- MATERIAL PROVIDED
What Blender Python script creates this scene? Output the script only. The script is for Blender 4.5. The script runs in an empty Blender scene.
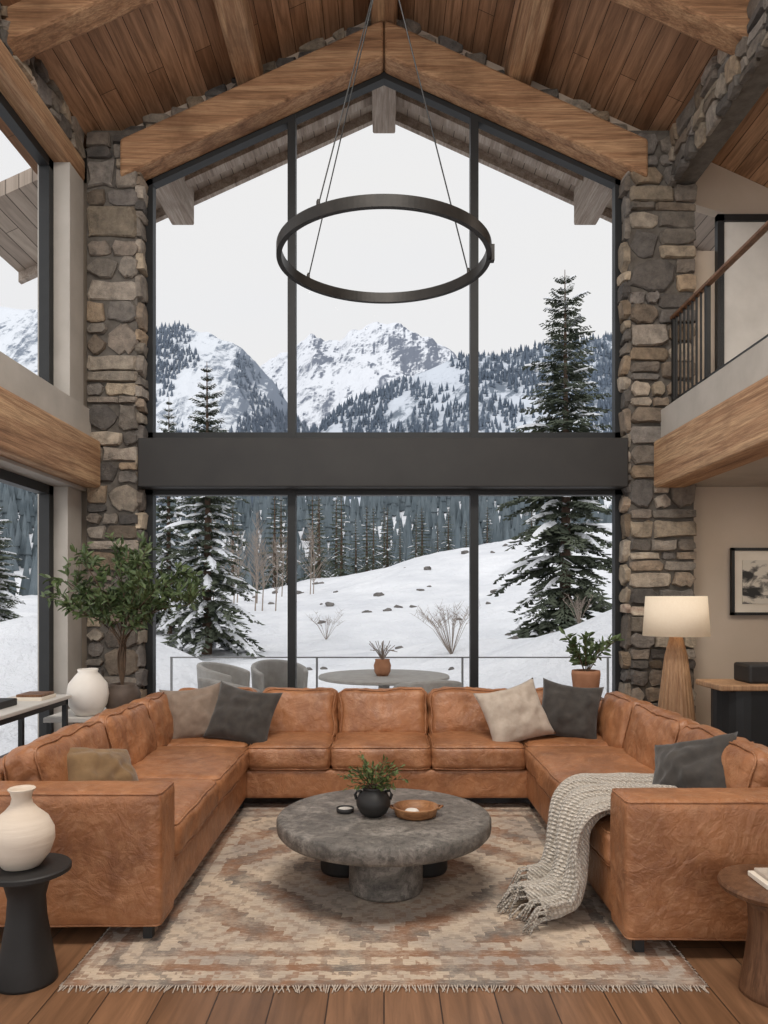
import bpy, bmesh, math, random
from mathutils import Vector, Matrix, Euler, noise
random.seed(7)
S = bpy.context.scene
def lin(c):
    c=c/255.0
    return c/12.92 if c<=0.04045 else ((c+0.055)/1.055)**2.4
def C(r,g,b): return (lin(r),lin(g),lin(b),1.0)
# ---------------------------------------------------------------- nodes
def add(nt,typ,props=None,ins=None):
    n=nt.nodes.new(typ)
    for k,v in (props or {}).items(): setattr(n,k,v)
    for k,v in (ins or {}).items():
        if isinstance(v,bpy.types.NodeSocket): nt.links.new(v,n.inputs[k])
        else: n.inputs[k].default_value=v
    return n
def mix(nt,f,a,b,bt='MIX'):
    n=add(nt,'ShaderNodeMix',{'data_type':'RGBA','blend_type':bt},{0:f,6:a,7:b})
    return n.outputs[2]
def mth(nt,op,a,b=0.0,clamp=False):
    n=add(nt,'ShaderNodeMath',{'operation':op,'use_clamp':clamp},{0:a,1:b})
    return n.outputs[0]
def ramp(nt,f,stops):
    n=add(nt,'ShaderNodeValToRGB',None,{0:f})
    cr=n.color_ramp
    while len(cr.elements)<len(stops): cr.elements.new(0.5)
    for e,(p,c) in zip(cr.elements,stops):
        e.position=p; e.color=c if len(c)==4 else (*c,1)
    return n.outputs[0]
W1=(1,1,1,1); B0=(0,0,0,1)
def newmat(name):
    m=bpy.data.materials.new(name); m.use_nodes=True
    nt=m.node_tree; return m,nt,nt.nodes['Principled BSDF']
def coords(nt,scale=(1,1,1),rot=(0,0,0)):
    tc=add(nt,'ShaderNodeTexCoord')
    return add(nt,'ShaderNodeMapping',None,{'Vector':tc.outputs['Object'],'Scale':scale,'Rotation':rot}).outputs[0]
def nz(nt,v,scale,detail=4,rough=.55,dist=0):
    return add(nt,'ShaderNodeTexNoise',None,{'Vector':v,'Scale':scale,'Detail':detail,'Roughness':rough,'Distortion':dist}).outputs['Fac']
def bump(nt,bs,h,strength,dist=.01):
    b=add(nt,'ShaderNodeBump',None,{'Strength':strength,'Distance':dist,'Height':h})
    nt.links.new(b.outputs[0],bs.inputs['Normal'])
def simple(name,c1,c2=None,rough=.6,metal=0,ns=5,bs=60,bst=.2,stretch=(1,1,1),bd=.005,spec=None,sheen=0):
    m,nt,p=newmat(name); v=coords(nt,stretch)
    c2=c2 or c1
    f=ramp(nt,nz(nt,v,ns,6),[(.3,B0),(.7,W1)])
    nt.links.new(mix(nt,f,c1,c2),p.inputs['Base Color'])
    p.inputs['Roughness'].default_value=rough; p.inputs['Metallic'].default_value=metal
    if spec is not None: p.inputs['Specular IOR Level'].default_value=spec
    if sheen: p.inputs['Sheen Weight'].default_value=sheen
    if bst: bump(nt,p,nz(nt,v,bs,4),bst,bd)
    return m
def wood(name,c1,c2,c3,axis='Y',rough=.6,scale=1.0,bst=.5,rot=(0,0,0)):
    m,nt,p=newmat(name)
    st={'X':(.22,4.5,4.5),'Y':(4.5,.22,4.5),'Z':(4.5,4.5,.22)}[axis]
    st=tuple(a*scale for a in st)
    v=coords(nt,st)
    f=nz(nt,v,2.2,9,.68,.5)
    col=ramp(nt,f,[(.30,c3),(.46,c1),(.60,c2),(.78,c1)])
    fine=nz(nt,v,14,5,.65,.2)
    col=mix(nt,ramp(nt,fine,[(.38,(.5,.5,.5,1)),(.58,B0)]),col,c3)
    v3=coords(nt,(1,1,1))
    k=nz(nt,v3,1.6,5,.6)
    col=mix(nt,ramp(nt,k,[(.52,B0),(.72,(.6,.6,.6,1))]),col,c3)
    nt.links.new(col,p.inputs['Base Color']); p.inputs['Roughness'].default_value=rough
    p.inputs['Specular IOR Level'].default_value=.3
    bump(nt,p,mth(nt,'ADD',f,mth(nt,'MULTIPLY',fine,.5)),bst,.03)
    return m
def planks(name,c1,c2,c3,width,length,rough=.4,gap=.006,grain=.5,slope=1.0,spec=.4):
    m,nt,p=newmat(name)
    tc=add(nt,'ShaderNodeTexCoord'); s=add(nt,'ShaderNodeSeparateXYZ',None,{0:tc.outputs['Object']})
    xs=mth(nt,'MULTIPLY',s.outputs[0],slope)
    cv=add(nt,'ShaderNodeCombineXYZ',None,{0:s.outputs[1],1:xs,2:0.0}).outputs[0]
    br=add(nt,'ShaderNodeTexBrick',{'offset':.37,'offset_frequency':3,'squash':1.0},{'Vector':cv,'Color1':c1,'Color2':c2,'Mortar':c3,'Scale':1.0,
        'Mortar Size':gap,'Mortar Smooth':.3,'Bias':0.0,'Brick Width':length,'Row Height':width})
    row=mth(nt,'FLOOR',mth(nt,'DIVIDE',xs,width))
    gv=add(nt,'ShaderNodeCombineXYZ',None,{0:mth(nt,'ADD',mth(nt,'MULTIPLY',s.outputs[1],.5),mth(nt,'MULTIPLY',row,3.7)),1:mth(nt,'MULTIPLY',xs,7.0),2:row}).outputs[0]
    g=nz(nt,gv,2.6,8,.65,.8)
    dark=tuple(v*.42 for v in c2[:3])+(1,)
    col=mix(nt,ramp(nt,g,[(.35,(grain,)*3+(1,)),(.62,B0)]),br.outputs[0],dark)
    col=mix(nt,br.outputs[1],col,c3)
    nt.links.new(col,p.inputs['Base Color']); p.inputs['Roughness'].default_value=rough
    p.inputs['Specular IOR Level'].default_value=spec
    bump(nt,p,mth(nt,'SUBTRACT',mth(nt,'MULTIPLY',g,.25),br.outputs[1]),.4,.006)
    return m
# ---------------------------------------------------------------- materials
leather,nt,p=newmat('leather')
v=coords(nt)
f=nz(nt,v,3.0,7,.65,.6); f2=nz(nt,v,16,6,.7)
col=mix(nt,ramp(nt,f,[(.34,B0),(.66,W1)]),C(168,113,74),C(126,81,52))
col=mix(nt,ramp(nt,f2,[(.46,B0),(.72,(.45,.45,.45,1))]),col,C(192,144,106))
nt.links.new(col,p.inputs['Base Color']); p.inputs['Roughness'].default_value=.44
p.inputs['Specular IOR Level'].default_value=.5
vo=add(nt,'ShaderNodeTexVoronoi',None,{'Vector':v,'Scale':170.0}).outputs['Distance']
cr=nz(nt,v,11,5,.6,1.5)
fold=nz(nt,v,4.2,3,.5,3.2)
crease=mth(nt,'ABSOLUTE',mth(nt,'SUBTRACT',nz(nt,v,5.5,3,.5,1.8),.5))
crease=ramp(nt,crease,[(.0,B0),(.05,W1)])
bump(nt,p,mth(nt,'ADD',mth(nt,'ADD',mth(nt,'ADD',mth(nt,'MULTIPLY',vo,.08),cr),mth(nt,'MULTIPLY',fold,1.3)),mth(nt,'MULTIPLY',crease,.12)),.42,.016)

stone,nt,p=newmat('stone_masonry')
v=coords(nt)
at=add(nt,'ShaderNodeVertexColor',{'layer_name':'Col'}).outputs[0]
f=nz(nt,v,8,9,.72); 
col=mix(nt,.75,at,mix(nt,ramp(nt,f,[(.28,B0),(.72,W1)]),C(86,82,78),C(226,220,210)),'OVERLAY')
nt.links.new(col,p.inputs['Base Color']); p.inputs['Roughness'].default_value=.9
bump(nt,p,mth(nt,'ADD',nz(nt,v,14,8,.7),mth(nt,'MULTIPLY',nz(nt,v,60,4),.3)),.85,.035)
mortar=simple('mortar',C(104,98,91),C(78,72,66),.95,ns=12,bst=.5,bd=.01)
plaster=simple('plaster_wall',C(190,174,158),C(182,166,148),.9,ns=2,bs=40,bst=.08)
plaster2=simple('plaster_grey',C(182,176,168),C(166,160,152),.9,ns=3,bs=40,bst=.12)
beamY=wood('timber_beam',C(172,134,102),C(200,166,130),C(106,78,58),'Y',.7)
beamX=wood('timber_rake',C(164,124,92),C(190,152,116),C(96,68,48),'X',.7)
soffitw=wood('weathered_timber',C(162,148,136),C(184,172,160),C(116,102,90),'Y',.8)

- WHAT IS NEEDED
Tell how many lines hold the string "scene", giving the number and nothing else.

- TASK ANSWER
2